8) Remoção imediata de
todos os destacamentos de estradas (blitz).
9) Uniformizar as
porções de ração para todos os trabalhadores, com exceção daqueles que exercem
atividade insalubre nas oficinas de alto risco.
10) Abolir os
destacamentos de combate comunista em todas as unidades militares, bem como em
fábricas e usinas; se tais destacamentos forem necessários, no entanto, estes
podem ser designados para unidades militares de empresas, fábricas e usinas,
seguindo critérios estipulados por trabalhadores.
11) Pleno direito de
usufruto dos camponeses sobre suas terras e também o gado, salvo em caso de uso de mão de obra
assalariada que está proibida.
12) Pedimos a todas as
unidades militares, bem como aos colegas cadetes militares, para que apoiem à
nossa resolução.
13) Exigimos que todas
as resoluções sejam amplamente divulgadas na imprensa.
14) Nomeação de uma
agência de inspeção para controle.
15) Permitir a livre
produção de artesanato por meio de mão de obra própria e não assalariada.
O significado geral do
programa da guarnição rebelde era o de rejeitar a política do “comunismo de
guerra”. Ao mesmo tempo, no bloco econômico, a maioria dos requisitos não
contradizia com as novas diretrizes econômicas – a NEP – que já havia sido
aprovada pela liderança bolchevique nas vésperas do X Congresso do PCR. Mas a
parte política do programa estava permeada pela aspiração de apear os bolcheviques
do poder.

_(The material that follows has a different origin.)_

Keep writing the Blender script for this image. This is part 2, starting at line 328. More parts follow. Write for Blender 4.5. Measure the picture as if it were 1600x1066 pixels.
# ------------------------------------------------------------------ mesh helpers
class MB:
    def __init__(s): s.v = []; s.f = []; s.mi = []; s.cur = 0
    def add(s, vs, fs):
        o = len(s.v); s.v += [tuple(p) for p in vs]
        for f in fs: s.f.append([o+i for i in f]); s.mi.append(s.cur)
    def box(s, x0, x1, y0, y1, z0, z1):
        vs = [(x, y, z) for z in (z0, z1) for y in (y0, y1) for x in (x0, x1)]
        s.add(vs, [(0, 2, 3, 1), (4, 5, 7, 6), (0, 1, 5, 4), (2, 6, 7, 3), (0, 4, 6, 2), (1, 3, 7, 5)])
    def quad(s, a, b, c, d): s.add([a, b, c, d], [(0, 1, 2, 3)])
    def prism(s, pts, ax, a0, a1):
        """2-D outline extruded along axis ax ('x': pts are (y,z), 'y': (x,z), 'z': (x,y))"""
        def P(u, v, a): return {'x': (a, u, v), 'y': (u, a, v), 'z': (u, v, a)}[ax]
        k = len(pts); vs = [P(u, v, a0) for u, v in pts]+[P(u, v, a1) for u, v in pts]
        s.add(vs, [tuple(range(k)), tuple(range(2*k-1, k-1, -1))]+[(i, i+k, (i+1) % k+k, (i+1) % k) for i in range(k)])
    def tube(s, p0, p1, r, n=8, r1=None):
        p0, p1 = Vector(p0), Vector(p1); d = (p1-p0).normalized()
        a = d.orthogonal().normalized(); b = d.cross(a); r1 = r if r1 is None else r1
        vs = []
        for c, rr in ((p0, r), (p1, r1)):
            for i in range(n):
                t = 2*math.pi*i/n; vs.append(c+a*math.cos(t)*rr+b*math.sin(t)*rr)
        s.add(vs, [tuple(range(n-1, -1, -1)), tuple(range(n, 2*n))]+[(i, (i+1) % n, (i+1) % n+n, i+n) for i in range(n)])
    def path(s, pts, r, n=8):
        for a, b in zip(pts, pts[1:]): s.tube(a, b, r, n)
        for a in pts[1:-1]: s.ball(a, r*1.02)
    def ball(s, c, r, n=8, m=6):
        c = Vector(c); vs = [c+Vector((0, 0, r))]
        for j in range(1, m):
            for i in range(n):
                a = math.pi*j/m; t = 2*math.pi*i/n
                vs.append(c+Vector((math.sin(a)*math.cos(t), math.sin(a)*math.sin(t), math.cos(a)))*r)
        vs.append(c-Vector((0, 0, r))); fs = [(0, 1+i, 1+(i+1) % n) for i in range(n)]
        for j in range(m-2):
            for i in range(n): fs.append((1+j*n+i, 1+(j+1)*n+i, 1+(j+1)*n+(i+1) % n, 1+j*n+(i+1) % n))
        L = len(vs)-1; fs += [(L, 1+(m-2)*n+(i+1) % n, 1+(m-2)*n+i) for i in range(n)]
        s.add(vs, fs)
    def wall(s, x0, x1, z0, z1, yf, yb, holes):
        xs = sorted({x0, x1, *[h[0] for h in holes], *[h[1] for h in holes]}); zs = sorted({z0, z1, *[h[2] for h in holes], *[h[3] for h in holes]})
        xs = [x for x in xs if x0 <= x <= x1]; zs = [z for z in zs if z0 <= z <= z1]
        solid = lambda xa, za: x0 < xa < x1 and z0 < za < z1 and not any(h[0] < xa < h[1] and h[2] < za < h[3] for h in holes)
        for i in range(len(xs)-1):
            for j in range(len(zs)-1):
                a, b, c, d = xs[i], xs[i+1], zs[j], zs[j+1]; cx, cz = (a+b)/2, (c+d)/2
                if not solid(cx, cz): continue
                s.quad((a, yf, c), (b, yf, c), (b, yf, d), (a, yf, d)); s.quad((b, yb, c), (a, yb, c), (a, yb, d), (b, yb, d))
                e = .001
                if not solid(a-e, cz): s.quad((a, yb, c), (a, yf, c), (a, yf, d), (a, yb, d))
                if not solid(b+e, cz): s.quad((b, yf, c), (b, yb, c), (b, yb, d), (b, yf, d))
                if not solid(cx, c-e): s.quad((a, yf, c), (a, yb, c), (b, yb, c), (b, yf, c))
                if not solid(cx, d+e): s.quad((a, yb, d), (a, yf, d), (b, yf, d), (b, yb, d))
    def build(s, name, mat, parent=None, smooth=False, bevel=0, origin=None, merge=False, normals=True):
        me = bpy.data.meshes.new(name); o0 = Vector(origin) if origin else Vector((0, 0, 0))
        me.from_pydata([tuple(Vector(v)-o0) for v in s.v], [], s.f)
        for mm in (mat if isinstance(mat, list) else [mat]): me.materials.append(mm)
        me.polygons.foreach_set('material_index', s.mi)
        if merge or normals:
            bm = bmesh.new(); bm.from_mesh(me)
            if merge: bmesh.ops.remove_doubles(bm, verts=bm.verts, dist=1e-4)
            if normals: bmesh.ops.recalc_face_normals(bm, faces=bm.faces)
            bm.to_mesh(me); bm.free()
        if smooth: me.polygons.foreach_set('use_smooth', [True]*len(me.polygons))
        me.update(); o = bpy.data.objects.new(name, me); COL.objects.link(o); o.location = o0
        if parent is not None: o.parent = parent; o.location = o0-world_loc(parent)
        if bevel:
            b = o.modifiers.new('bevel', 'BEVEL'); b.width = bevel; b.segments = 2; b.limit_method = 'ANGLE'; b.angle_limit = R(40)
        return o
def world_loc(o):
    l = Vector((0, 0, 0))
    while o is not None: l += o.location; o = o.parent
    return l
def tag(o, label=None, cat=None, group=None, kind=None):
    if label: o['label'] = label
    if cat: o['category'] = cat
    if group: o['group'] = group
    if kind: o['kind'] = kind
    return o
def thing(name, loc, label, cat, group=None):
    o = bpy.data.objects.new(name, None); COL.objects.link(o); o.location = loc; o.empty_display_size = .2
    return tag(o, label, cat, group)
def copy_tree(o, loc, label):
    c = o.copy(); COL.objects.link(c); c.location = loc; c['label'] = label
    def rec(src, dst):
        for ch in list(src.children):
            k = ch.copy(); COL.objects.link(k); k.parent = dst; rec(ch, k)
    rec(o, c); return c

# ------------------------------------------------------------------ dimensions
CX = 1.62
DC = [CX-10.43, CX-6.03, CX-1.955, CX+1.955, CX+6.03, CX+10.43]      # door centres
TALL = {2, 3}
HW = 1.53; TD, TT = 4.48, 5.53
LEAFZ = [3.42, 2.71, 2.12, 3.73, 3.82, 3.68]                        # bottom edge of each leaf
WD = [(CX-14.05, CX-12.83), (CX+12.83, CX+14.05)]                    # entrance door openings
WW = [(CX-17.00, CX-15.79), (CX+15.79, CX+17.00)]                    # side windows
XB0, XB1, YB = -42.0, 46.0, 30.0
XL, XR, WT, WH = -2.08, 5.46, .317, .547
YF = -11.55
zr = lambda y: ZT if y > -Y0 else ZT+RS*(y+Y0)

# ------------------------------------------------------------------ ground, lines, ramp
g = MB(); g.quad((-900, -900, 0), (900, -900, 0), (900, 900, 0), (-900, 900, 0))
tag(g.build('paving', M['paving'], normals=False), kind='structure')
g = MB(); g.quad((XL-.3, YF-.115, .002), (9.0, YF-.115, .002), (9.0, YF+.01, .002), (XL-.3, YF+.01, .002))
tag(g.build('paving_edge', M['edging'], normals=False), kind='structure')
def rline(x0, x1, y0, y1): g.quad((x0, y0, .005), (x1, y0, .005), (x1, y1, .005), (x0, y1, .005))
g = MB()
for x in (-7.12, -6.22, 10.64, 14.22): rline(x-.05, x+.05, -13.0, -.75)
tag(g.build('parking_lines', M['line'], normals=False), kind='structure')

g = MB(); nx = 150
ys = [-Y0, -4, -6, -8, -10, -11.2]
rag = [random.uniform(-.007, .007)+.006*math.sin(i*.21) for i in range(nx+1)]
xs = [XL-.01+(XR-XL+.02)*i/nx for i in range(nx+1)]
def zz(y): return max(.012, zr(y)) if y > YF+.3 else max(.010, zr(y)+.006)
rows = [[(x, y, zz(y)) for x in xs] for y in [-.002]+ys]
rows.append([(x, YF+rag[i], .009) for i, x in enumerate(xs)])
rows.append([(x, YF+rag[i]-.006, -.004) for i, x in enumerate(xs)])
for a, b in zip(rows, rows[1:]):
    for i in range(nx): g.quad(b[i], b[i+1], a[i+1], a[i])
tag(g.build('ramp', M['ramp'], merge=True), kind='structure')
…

O lema “Todo poder aos sovietes, não aos partidos” tornou-se o
principal slogan do movimento de Kronstadt.
Tendo em vista a
escassez de alimentos, a CRP estabeleceu normas fixas para a distribuição
diária de alimentos.
O primeiro assalto à
fortaleza teve início em 7 de março de 1921. O ataque falhou devido à rendição
do batalhão do 561º regimento, que participava da ofensiva. Em 10 de março,
unidades da 27ª divisão, com obuses e artilharia pesada, foram transferidas da
Frente Ocidental. No dia 17 de março iniciou-se um novo assalto e a queda da
fortaleza. Uma parte significativa dos rebeldes, incluindo a maioria dos
membros do Comitê Militar Revolucionário, deixou Kronstadt através do Golfo da
Finlândia, evadindo-se para a Finlândia.
As perdas das tropas
soviéticas totalizaram 3 mil e 143 pessoas; enquanto as perdas dos rebeldes
ultrapassaram mil pessoas.
Três mil “participantes
ativos na rebelião” foram presos, alguns dos quais condenados à morte, outros a
cinco anos de trabalhos forçados e cerca de um terço deles foi libertado ou
condenado a um ano de serviço comunitário em liberdade condicional. Os
encouraçados rebeldes foram renomeados: o Sevastopol
se tornou “Comuna de Paris” e o Petropavlovsk,
"Marat".
O Presidente da Rússia
baixou um decreto datado de 10 de janeiro de 1994, nº 65: “Sobre os eventos em
Kronstadt na primavera de 1921”. Segundo o documento, os participantes do
levante foram reabilitados e foi tomada a decisão de erguer um memorial para
todas as suas vítimas.
A memória histórica registrou o levante de Kronstadt como um símbolo de ideais da aspiração por uma sociedade livre e de autogoverno, de um sistema de poder desprovido de conteúdo político-partidário e da liberdade própria da revolução russa como um todo.